[Data section]
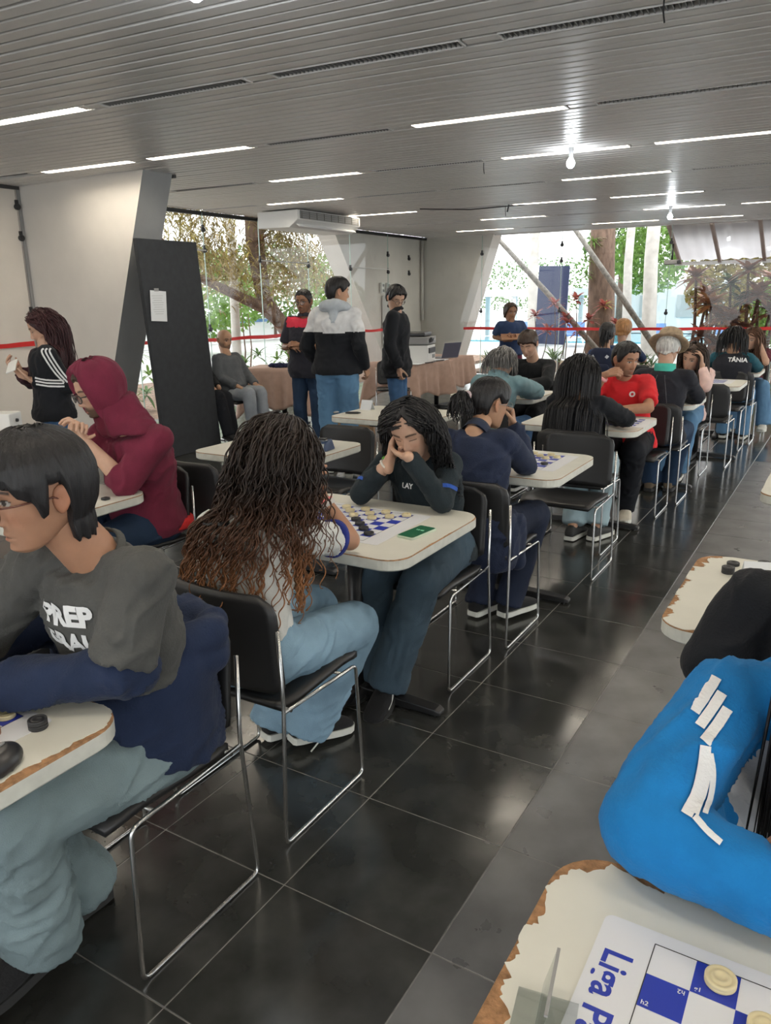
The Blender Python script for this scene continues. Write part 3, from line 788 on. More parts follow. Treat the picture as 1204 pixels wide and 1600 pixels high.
        for k in range(sides):
            a = 2*PI*k/sides; ring.append(W_+(math.cos(a)*e1+math.sin(a)*e2)*rr[:, None])
        vv = np.stack(ring, 1).reshape(-1, 3); V_.append(vv)
        i0 = np.arange(m_-1)[:, None]*sides+np.arange(sides)[None]; i1 = np.arange(m_-1)[:, None]*sides+(np.arange(sides)[None]+1) % sides
        F_.append(np.stack([i0, i1, i1+sides, i0+sides], -1).reshape(-1, 4)+off); off += len(vv)
    vv = np.concatenate(V_); ff = np.concatenate(F_)
    me = bpy.data.meshes.new(name); me.vertices.add(len(vv)); me.vertices.foreach_set('co', vv.astype(np.float32).ravel())
    me.loops.add(ff.size); me.loops.foreach_set('vertex_index', ff.astype(np.int32).ravel())
    me.polygons.add(len(ff)); me.polygons.foreach_set('loop_start', np.arange(0, ff.size, 4, dtype=np.int32))
    me.update(calc_edges=True); smooth_me(me); return link(name, me, m, parent)

# ---- hand ----------------------------------------------------------
def hand_geo(wr, fwd, palm, side, curl=(.5, .5, .5, .55), spread=.12, thumb=.5, s=1., voxel=.0042):
    """side +1 right, -1 left. returns a remeshed mesh in world space"""
    y = V(fwd).normalized(); z = -V(palm); z = (z-y*z.dot(y)).normalized(); x = y.cross(z)
    R = Matrix((x, y, z)).transposed(); o = V(wr)
    def w(p): return o+R @ (V(p)*s)
    mb = MB(); ts = -side
    for i, fx in enumerate((.028, .010, -.010, -.027)):
        caps(mb, w((ts*fx*.55, .004, 0)), w((ts*fx, .083-(.004 if i in (0, 3) else 0)-(.004 if i == 3 else 0), .001)), .0135, .0112, 10)
    caps(mb, w((ts*.012, .03, -.004)), w((-ts*.014, .03, -.004)), .015, .014, 10)
    caps(mb, w((ts*.018, .02, -.007)), w((ts*.030, .045, -.009)), .014, .011, 10)
    caps(mb, w((0, -.03, 0)), w((0, .01, 0)), .023, .024, 12)
    L3 = ((.042, .025, .020), (.046, .029, .021), (.043, .027, .021), (.034, .020, .019))
    for i, fx in enumerate((.028, .010, -.010, -.027)):
        p = V((ts*fx, .083-(.008 if i == 3 else .004 if i == 0 else 0), .001)); sp = ts*(fx/.028)*spread
        c = curl[i] if isinstance(curl, (tuple, list)) else curl; a = 0
        for j in range(3):
            a += c*(1.25, 1.5, .9)[j]
            d = V((math.sin(sp)*math.cos(a), math.cos(sp)*math.cos(a), -math.sin(a))); q = p+d*L3[i][j]
            caps(mb, w(p), w(q), (.0098, .0088, .0078)[j]*(.9 if i == 3 else 1), (.0088, .0078, .0070)[j]*(.9 if i == 3 else 1), 10); p = q
    p = V((ts*.026, .022, -.006)); d = V((ts*.72, .66, -.25-.5*thumb)); d.normalize()
    for j, (l, r0, r1) in enumerate(((.042, .0125, .0105), (.030, .0102, .0092), (.024, .0092, .0078))):
        q = p+d*l; caps(mb, w(p), w(q), r0, r1, 10); p = q
        d = (d+V((-ts*.35*thumb, .25, -.35*thumb))).normalized()
    return remesh(mb, voxel*s, 3, 'hand')

# ---- shoe ----------------------------------------------------------
def shoe(an, td, m, sole, parent, s=1., up=(0, 0, 1), name='shoe', low=.078):
    td = V(td).normalized(); up = V(up); r = td.cross(up).normalized(); up = r.cross(td).normalized(); g = V(an)-up*low*s
    sec = [(-.066, .020, .030, .055), (-.058, .031, .012, .082), (-.03, .036, .012, .098), (.01, .037, .012, .100), (.05, .040, .012, .080), (.09, .045, .012, .063), (.13, .0475, .012, .052), (.17, .044, .012, .044), (.192, .030, .012, .036), (.2, .014, .016, .028)]
    n = 16; vs = []; fs = []
    for q, wd, z0, z1 in sec:
        for k in range(n):
            a = 2*PI*k/n; e = math.cos(a); h = math.sin(a)
            zz = (z0+z1)/2+(z1-z0)/2*(abs(h)**.8*(1 if h > 0 else -1)); wx = wd*(abs(e)**.75*(1 if e > 0 else -1))*(.78 if h > .5 and q < .06 else 1)
            vs.append(g+td*(q*s)+r*(wx*s)+up*(zz*s))
    for i in range(len(sec)-1):
        for k in range(n): fs.append((i*n+k, (i+1)*n+k, (i+1)*n+(k+1) % n, i*n+(k+1) % n))
    fs += [tuple(range(n)), tuple((len(sec)-1)*n+k for k in range(n-1, -1, -1))]
    o = MB().add(vs, fs).build(name, m, parent, True)
    out = []
    for q, wd, *_ in sec: out.append((q, wd+.004))
    poly = [(q, w_) for q, w_ in out]+[(q, -w_) for q, w_ in out[::-1]]
    mb = MB(); n2 = len(poly); v2 = [g+td*(a*s)+r*(b*s)+up*(z*s) for z in (.0, .026) for a, b in poly]
    mb.add(v2, [tuple(range(n2)), tuple(range(2*n2-1, n2-1, -1))]+[(i, n2+i, n2+(i+1) % n2, (i+1) % n2) for i in range(n2)])
    mb.build('sole', sole, o); return o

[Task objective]
Word for word, quote the lines above. Omit the pictures.

[Written solution]
The Blender Python script for this scene continues. Write part 3, from line 788 on. More parts follow. Treat the picture as 1204 pixels wide and 1600 pixels high.
        for k in range(sides):
            a = 2*PI*k/sides; ring.append(W_+(math.cos(a)*e1+math.sin(a)*e2)*rr[:, None])
        vv = np.stack(ring, 1).reshape(-1, 3); V_.append(vv)
        i0 = np.arange(m_-1)[:, None]*sides+np.arange(sides)[None]; i1 = np.arange(m_-1)[:, None]*sides+(np.arange(sides)[None]+1) % sides
        F_.append(np.stack([i0, i1, i1+sides, i0+sides], -1).reshape(-1, 4)+off); off += len(vv)
    vv = np.concatenate(V_); ff = np.concatenate(F_)
    me = bpy.data.meshes.new(name); me.vertices.add(len(vv)); me.vertices.foreach_set('co', vv.astype(np.float32).ravel())
    me.loops.add(ff.size); me.loops.foreach_set('vertex_index', ff.astype(np.int32).ravel())
    me.polygons.add(len(ff)); me.polygons.foreach_set('loop_start', np.arange(0, ff.size, 4, dtype=np.int32))
    me.update(calc_edges=True); smooth_me(me); return link(name, me, m, parent)

# ---- hand ----------------------------------------------------------
def hand_geo(wr, fwd, palm, side, curl=(.5, .5, .5, .55), spread=.12, thumb=.5, s=1., voxel=.0042):
    """side +1 right, -1 left. returns a remeshed mesh in world space"""
    y = V(fwd).normalized(); z = -V(palm); z = (z-y*z.dot(y)).normalized(); x = y.cross(z)
    R = Matrix((x, y, z)).transposed(); o = V(wr)
    def w(p): return o+R @ (V(p)*s)
    mb = MB(); ts = -side
    for i, fx in enumerate((.028, .010, -.010, -.027)):
        caps(mb, w((ts*fx*.55, .004, 0)), w((ts*fx, .083-(.004 if i in (0, 3) else 0)-(.004 if i == 3 else 0), .001)), .0135, .0112, 10)
    caps(mb, w((ts*.012, .03, -.004)), w((-ts*.014, .03, -.004)), .015, .014, 10)
    caps(mb, w((ts*.018, .02, -.007)), w((ts*.030, .045, -.009)), .014, .011, 10)
    caps(mb, w((0, -.03, 0)), w((0, .01, 0)), .023, .024, 12)
    L3 = ((.042, .025, .020), (.046, .029, .021), (.043, .027, .021), (.034, .020, .019))
    for i, fx in enumerate((.028, .010, -.010, -.027)):
        p = V((ts*fx, .083-(.008 if i == 3 else .004 if i == 0 else 0), .001)); sp = ts*(fx/.028)*spread
        c = curl[i] if isinstance(curl, (tuple, list)) else curl; a = 0
        for j in range(3):
            a += c*(1.25, 1.5, .9)[j]
            d = V((math.sin(sp)*math.cos(a), math.cos(sp)*math.cos(a), -math.sin(a))); q = p+d*L3[i][j]
            caps(mb, w(p), w(q), (.0098, .0088, .0078)[j]*(.9 if i == 3 else 1), (.0088, .0078, .0070)[j]*(.9 if i == 3 else 1), 10); p = q
    p = V((ts*.026, .022, -.006)); d = V((ts*.72, .66, -.25-.5*thumb)); d.normalize()
    for j, (l, r0, r1) in enumerate(((.042, .0125, .0105), (.030, .0102, .0092), (.024, .0092, .0078))):
        q = p+d*l; caps(mb, w(p), w(q), r0, r1, 10); p = q
        d = (d+V((-ts*.35*thumb, .25, -.35*thumb))).normalized()
    return remesh(mb, voxel*s, 3, 'hand')

# ---- shoe ----------------------------------------------------------
def shoe(an, td, m, sole, parent, s=1., up=(0, 0, 1), name='shoe', low=.078):
    td = V(td).normalized(); up = V(up); r = td.cross(up).normalized(); up = r.cross(td).normalized(); g = V(an)-up*low*s
    sec = [(-.066, .020, .030, .055), (-.058, .031, .012, .082), (-.03, .036, .012, .098), (.01, .037, .012, .100), (.05, .040, .012, .080), (.09, .045, .012, .063), (.13, .0475, .012, .052), (.17, .044, .012, .044), (.192, .030, .012, .036), (.2, .014, .016, .028)]
    n = 16; vs = []; fs = []
    for q, wd, z0, z1 in sec:
        for k in range(n):
            a = 2*PI*k/n; e = math.cos(a); h = math.sin(a)
            zz = (z0+z1)/2+(z1-z0)/2*(abs(h)**.8*(1 if h > 0 else -1)); wx = wd*(abs(e)**.75*(1 if e > 0 else -1))*(.78 if h > .5 and q < .06 else 1)
            vs.append(g+td*(q*s)+r*(wx*s)+up*(zz*s))
    for i in range(len(sec)-1):
        for k in range(n): fs.append((i*n+k, (i+1)*n+k, (i+1)*n+(k+1) % n, i*n+(k+1) % n))
    fs += [tuple(range(n)), tuple((len(sec)-1)*n+k for k in range(n-1, -1, -1))]
    o = MB().add(vs, fs).build(name, m, parent, True)
    out = []
    for q, wd, *_ in sec: out.append((q, wd+.004))
    poly = [(q, w_) for q, w_ in out]+[(q, -w_) for q, w_ in out[::-1]]
    mb = MB(); n2 = len(poly); v2 = [g+td*(a*s)+r*(b*s)+up*(z*s) for z in (.0, .026) for a, b in poly]
    mb.add(v2, [tuple(range(n2)), tuple(range(2*n2-1, n2-1, -1))]+[(i, n2+i, n2+(i+1) % n2, (i+1) % n2) for i in range(n2)])
    mb.build('sole', sole, o); return o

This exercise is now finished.